<将棋>というものは、この世にあるたくさんのゲームの中の一つに過ぎないのだけれど、ゲームと言えども、見ているといろんなことを教えてくれる。
教えてくれると言っても、戦術的なものではなく、精神的なもの。
特にタイトル戦のようなトッププロ同士の対局だと顕著だ。
自分が不利に立たされた時、劣勢になった時の対局への向かい方(姿勢)がいかに大事か。
通常、劣勢に追い込まれると、自ずとあきらめの気持ちが芽生えてくる。
そして、劣勢の時間が長くなればなるほど、負けを認めて(投了)、早く楽になりたいと思いがちである。
でも、棋士たち(特にトッププロ)はどんなに苦しくても逆転の糸口を必死に見つけようとする。
決して、あきらめない姿勢。
大山康晴十五世名人が残した有名な言葉
「助からないと思っても助かっている」
一見、窮したと思う局面であっても、思考を巡らせば、本当は脱していることは多々あるものだ。
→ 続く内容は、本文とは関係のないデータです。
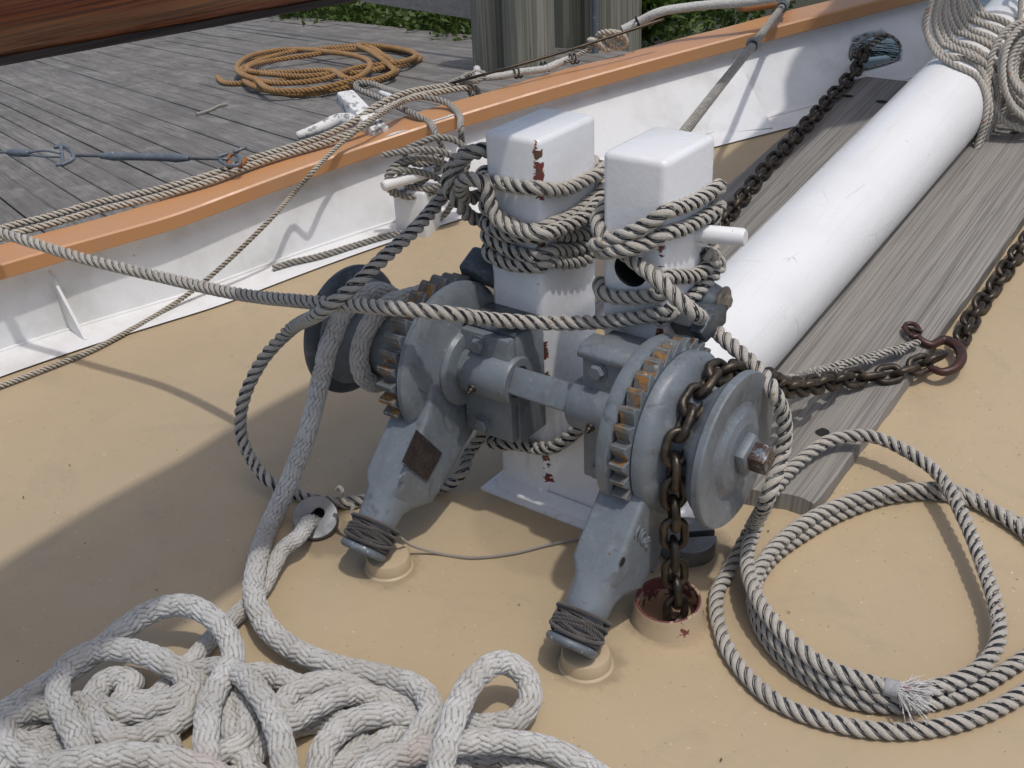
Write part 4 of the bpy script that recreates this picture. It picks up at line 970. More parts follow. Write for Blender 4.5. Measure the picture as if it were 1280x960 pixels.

もちろん、100%とはいかないまでも、簡単に投げない姿勢は大事である。
これを人生に置き換えると、例えば、年齢がいっているからと言って、あきらめて行動に制限をかけてしまいがちだけど、思考を巡らせば、その年齢に見合った戦略はきっとあるはずである。
何ごともすぐにあきらめずに、成就できる糸口を必死に探してみる。
その姿勢がきっと人生を豊かにしてくれるはずである。